Last night I watched the film 'Hotel Rwanda'. The film is set in the 10 weeks of madness in Rwanda when the Hutus tried to kill the Tutsi population, and left between half a million and a million dead. It ended when the Tutsi resistance got itself together and drove out the Hutus (that might be a story that still needs to be told). The Hutus then fled into Congo and a number claimed political asylum elsewhere. The butchery was very barbaric, as also described in the book 'A Sunday afternoon by the poolside in Kigali' - the two documents triangulate quite well. The second one is a thinly disguised piece of fiction, the first is a dramatised version of real events.
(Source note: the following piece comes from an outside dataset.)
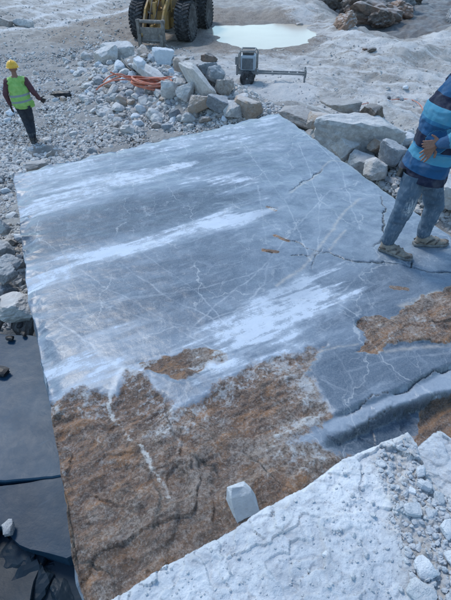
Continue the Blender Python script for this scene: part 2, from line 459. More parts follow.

The local manager of the Milles Collines Hotel, owned by the now defunct Belgian airline Sabena, is a Hutu married to a Tutsi. First he brings his family and neighbours into the hotel, then other people begin to hear about it and in total he shelters and feeds over 1200 people in a hotel built for 100. He constantly has to make deals with the local military, police etc to keep them off his back, and has to pay black market prices for food. When the water is turned off, they have to use the swimming pool water for drinking water. The UN is powerless, and although some European soldiers come in briefly, they are all evacuated. So the hotel owner is on his own, not helped by one of his staff who betrays secret plans that are made....

It is a harrowing film, even though it does not show the full gruesomeness of the events as they occurred there. It clearly shows the total impotence of the UN and other international organisations in the face of this level of barbarity and genocide. The situation in Darfur is probably not all that different - just the genocide is slower - and we have been watching for over two years.